Os depoimentos do ex-presidente Luiz Inácio Lula da Silva (PT) ao juiz Sergio Moro, em Curitiba, como parte de processos instaurados contra o líder petista, tornaram-se uma espécie de circo e ofereceram ao ex-metalúrgico o palanque antecipado para a campanha de 2018, ainda que não haja confirmação de que legalmente ele possa disputar o Planalto mais uma vez. Nos interrogatórios, Lula não responde a nada, é sempre inocente, vítima de perseguição odiosa e jamais foi bafejado por um níquel de empreiteiras como a Odebrecht ou a OAS.

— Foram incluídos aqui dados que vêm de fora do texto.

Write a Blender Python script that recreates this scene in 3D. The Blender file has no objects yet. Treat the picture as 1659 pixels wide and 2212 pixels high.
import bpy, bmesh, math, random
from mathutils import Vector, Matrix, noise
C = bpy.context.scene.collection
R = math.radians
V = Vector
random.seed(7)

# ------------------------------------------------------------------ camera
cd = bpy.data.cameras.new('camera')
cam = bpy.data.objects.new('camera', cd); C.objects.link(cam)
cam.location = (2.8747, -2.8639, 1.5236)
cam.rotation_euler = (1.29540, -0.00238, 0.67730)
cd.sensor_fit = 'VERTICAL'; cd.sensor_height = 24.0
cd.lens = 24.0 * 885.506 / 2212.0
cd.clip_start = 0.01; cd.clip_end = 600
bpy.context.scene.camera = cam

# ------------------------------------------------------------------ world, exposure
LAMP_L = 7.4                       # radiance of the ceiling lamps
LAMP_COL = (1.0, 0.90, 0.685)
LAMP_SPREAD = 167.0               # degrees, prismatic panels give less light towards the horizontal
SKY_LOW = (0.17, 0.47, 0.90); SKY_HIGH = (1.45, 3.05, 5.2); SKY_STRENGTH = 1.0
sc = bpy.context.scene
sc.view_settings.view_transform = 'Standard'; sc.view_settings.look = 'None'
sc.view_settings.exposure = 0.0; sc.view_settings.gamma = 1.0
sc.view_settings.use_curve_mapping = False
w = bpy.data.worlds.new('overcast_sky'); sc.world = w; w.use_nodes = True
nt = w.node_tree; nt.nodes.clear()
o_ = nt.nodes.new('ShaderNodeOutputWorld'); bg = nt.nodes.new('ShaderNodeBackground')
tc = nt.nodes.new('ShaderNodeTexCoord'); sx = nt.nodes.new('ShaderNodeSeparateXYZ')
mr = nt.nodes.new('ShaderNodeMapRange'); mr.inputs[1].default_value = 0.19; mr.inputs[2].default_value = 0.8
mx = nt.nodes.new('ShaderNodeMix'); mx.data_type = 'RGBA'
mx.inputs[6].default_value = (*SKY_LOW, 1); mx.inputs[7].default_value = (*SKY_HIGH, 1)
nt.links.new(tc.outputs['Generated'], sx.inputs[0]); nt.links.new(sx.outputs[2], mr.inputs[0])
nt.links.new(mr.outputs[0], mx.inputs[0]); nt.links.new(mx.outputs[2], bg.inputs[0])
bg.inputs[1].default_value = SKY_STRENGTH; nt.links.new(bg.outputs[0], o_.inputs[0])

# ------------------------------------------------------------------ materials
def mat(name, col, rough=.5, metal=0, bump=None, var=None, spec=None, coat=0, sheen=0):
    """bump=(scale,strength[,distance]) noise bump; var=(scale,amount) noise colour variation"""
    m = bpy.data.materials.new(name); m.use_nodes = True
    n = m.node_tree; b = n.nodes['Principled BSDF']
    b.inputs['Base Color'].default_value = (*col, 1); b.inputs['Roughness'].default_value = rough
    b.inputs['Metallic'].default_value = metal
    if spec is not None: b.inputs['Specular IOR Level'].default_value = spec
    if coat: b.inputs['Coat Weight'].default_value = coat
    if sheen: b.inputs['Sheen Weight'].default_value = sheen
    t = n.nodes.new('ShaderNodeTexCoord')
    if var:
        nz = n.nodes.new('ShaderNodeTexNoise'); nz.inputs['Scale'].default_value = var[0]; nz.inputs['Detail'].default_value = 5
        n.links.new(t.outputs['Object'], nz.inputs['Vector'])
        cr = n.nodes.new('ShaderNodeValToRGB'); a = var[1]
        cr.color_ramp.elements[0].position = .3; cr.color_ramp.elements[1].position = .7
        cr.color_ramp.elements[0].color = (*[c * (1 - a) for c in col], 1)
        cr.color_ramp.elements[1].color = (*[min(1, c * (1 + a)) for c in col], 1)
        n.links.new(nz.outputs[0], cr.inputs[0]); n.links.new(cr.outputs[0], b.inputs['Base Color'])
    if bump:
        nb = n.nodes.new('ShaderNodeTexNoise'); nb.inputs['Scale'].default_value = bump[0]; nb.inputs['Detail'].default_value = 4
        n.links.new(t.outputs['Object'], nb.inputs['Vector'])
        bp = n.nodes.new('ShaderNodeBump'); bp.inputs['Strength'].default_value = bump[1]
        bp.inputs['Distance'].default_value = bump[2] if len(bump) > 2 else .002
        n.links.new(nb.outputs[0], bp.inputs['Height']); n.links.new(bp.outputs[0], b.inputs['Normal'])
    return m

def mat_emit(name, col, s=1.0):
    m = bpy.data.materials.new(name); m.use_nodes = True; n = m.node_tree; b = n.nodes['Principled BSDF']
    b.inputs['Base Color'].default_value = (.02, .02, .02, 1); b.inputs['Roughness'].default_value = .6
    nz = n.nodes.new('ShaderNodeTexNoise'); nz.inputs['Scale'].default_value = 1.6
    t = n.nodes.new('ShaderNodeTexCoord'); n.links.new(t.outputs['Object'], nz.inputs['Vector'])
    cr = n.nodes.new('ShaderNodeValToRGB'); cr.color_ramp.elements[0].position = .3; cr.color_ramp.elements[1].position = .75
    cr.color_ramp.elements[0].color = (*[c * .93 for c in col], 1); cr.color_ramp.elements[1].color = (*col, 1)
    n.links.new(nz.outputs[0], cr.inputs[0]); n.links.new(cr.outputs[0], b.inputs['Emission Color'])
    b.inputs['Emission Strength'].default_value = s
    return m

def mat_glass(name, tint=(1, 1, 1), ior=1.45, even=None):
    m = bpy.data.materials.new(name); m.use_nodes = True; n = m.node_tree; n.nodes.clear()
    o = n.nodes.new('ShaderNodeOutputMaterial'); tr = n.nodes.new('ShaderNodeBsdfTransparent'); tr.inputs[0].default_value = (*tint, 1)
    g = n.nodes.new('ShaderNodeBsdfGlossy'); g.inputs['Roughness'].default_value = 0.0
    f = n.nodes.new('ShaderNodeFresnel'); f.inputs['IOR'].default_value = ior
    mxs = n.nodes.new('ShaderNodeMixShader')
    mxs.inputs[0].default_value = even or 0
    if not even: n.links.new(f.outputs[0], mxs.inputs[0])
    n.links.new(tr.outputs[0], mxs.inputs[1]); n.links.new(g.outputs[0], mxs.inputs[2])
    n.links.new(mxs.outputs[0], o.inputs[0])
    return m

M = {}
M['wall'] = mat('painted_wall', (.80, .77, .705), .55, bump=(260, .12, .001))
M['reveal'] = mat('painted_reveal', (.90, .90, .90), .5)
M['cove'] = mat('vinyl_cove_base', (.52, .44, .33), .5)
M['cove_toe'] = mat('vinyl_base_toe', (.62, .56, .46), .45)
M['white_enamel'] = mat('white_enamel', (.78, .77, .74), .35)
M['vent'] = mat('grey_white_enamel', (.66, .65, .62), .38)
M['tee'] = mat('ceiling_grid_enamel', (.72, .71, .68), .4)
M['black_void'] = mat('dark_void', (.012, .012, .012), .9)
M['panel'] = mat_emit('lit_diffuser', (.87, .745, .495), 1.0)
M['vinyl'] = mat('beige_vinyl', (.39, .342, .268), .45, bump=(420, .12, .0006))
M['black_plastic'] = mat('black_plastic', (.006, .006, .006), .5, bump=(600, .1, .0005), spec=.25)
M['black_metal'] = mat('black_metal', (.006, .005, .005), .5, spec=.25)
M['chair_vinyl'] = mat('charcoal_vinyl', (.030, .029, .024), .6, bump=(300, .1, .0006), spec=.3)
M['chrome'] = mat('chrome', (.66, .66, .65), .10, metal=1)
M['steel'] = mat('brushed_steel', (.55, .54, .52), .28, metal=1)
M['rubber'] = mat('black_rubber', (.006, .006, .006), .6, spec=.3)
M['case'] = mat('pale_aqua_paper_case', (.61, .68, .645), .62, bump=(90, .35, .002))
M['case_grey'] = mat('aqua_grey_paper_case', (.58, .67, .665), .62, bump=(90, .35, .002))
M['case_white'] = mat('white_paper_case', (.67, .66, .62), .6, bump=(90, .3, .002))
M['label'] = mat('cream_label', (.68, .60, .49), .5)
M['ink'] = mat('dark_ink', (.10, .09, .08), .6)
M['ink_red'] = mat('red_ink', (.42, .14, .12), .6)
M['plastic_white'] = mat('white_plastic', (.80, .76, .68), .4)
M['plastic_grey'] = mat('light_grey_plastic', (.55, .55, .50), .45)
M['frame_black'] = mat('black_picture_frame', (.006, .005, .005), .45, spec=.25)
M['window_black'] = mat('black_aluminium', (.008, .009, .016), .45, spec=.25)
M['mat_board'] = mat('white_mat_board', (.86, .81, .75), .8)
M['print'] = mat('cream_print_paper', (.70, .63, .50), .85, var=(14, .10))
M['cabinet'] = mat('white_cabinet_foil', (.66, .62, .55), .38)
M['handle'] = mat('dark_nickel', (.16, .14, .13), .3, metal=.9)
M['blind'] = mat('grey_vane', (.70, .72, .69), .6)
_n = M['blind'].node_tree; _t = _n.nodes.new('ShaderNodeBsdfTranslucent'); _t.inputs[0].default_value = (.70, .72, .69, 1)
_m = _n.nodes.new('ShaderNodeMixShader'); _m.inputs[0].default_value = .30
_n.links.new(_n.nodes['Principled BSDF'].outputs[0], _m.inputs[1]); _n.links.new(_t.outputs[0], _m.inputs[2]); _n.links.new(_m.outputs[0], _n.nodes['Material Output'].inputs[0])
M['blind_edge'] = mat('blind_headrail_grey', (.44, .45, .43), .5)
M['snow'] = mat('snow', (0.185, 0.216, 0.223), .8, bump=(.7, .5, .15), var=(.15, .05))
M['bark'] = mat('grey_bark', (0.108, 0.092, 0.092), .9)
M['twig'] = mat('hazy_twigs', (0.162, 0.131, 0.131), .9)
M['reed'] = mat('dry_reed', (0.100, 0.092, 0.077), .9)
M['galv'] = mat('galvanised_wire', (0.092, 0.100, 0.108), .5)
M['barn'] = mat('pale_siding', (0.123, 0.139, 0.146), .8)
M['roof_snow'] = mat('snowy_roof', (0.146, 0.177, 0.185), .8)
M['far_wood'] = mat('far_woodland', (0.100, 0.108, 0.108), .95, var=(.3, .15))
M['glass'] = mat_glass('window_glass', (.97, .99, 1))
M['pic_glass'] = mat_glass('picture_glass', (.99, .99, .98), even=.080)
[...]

Da sala em que cumpre o ritual dos depoimentos, o ex-presidente abala-se para o hotel para uma sesta rápida e, energizado, segue para a via pública onde o palanque já está montado e adornado com a presença de militantes procedentes de diferentes regiões do país, pressurosos por aplaudir o seu ídolo e caricaturar expoentes do Ministério Público e da Justiça, que são tidos como algozes do “intocável”. Lula já está ficando acostumado – na verdade, mal acostumado com esse script, que lhe fornece mordomias, visibilidade na mídia e o indefectível charanga para abrigar o frêmito das torcidas, como nos espetáculos de futebol (ele que é torcedor fanático de time paulista).
Lula dispõe de regalias como nunca se concedeu a um ex-presidente da República, inclusive, a prerrogativa de dizer que está sendo perseguido quando, no contraponto, realiza uma caravana por Estados do Nordeste, escoltado por policiais militares de governadores amigos e desafiando o calendário por fazer campanha eleitoral antecipada, o que não está nos prognósticos da Lei. Haverá quem pergunte: e a condenação de nove anos e seis meses imputada pelo juiz Sergio Moro? Então! A condenação parece ter sido meramente simbólica, no sentido de pôr algum tipo de freio a Lula, já que no tocante à liberdade de ir e vir, ele não está privado absolutamente. Adquiriu mais uma regalia, mediante a tolerância para conciliábulos em lugares secretos com remanescentes da “companheirada”, com os quais mata o ócio planejando alternativas para quando voltarem ao poder e desalojarem a “corja” temerista que ascendeu com o impeachment de Dilma Rousseff.
A contradição entre a “vitimologia” que Lula encena e a liberdade prática que ele usufrui é que tem reduzido o interesse da imprensa internacional pela cobertura da situação política interna brasileira. A tese do golpe, brandida em foros externos, já não sensibiliza nem resiste a evidências. A presidente “impichada”, Dilma Rousseff, pode ser legalmente candidata em 2018 a qualquer cargo que escolher, desde que tenha votos no bestunto para se eleger. Somente o ex-presidente Luiz Inácio da Silva, que se julga “o cara”, tem uma zona de sombra em torno das suas possibilidades de candidatar-se ao Planalto novamente, porque a elegibilidade vai depender da natureza dos inquéritos instaurados contra ele. Essa batalha judicial era previsível, sempre esteve na lógica dos acontecimentos. Lula, malandramente, é que tentou inverter os fatos e aprontar cenários surrealistas.
Passa bem o ex-presidente da República. É um “marajá”, comparado a ex-companheiros que dormem em celas malcheirosas e não sabem como será o dia de amanhã. Lula está no paraíso. É a glória. Lula é um condenado privilegiado como nunca se viu antes na história do Brasil. Não tem do que reclamar, sinceramente.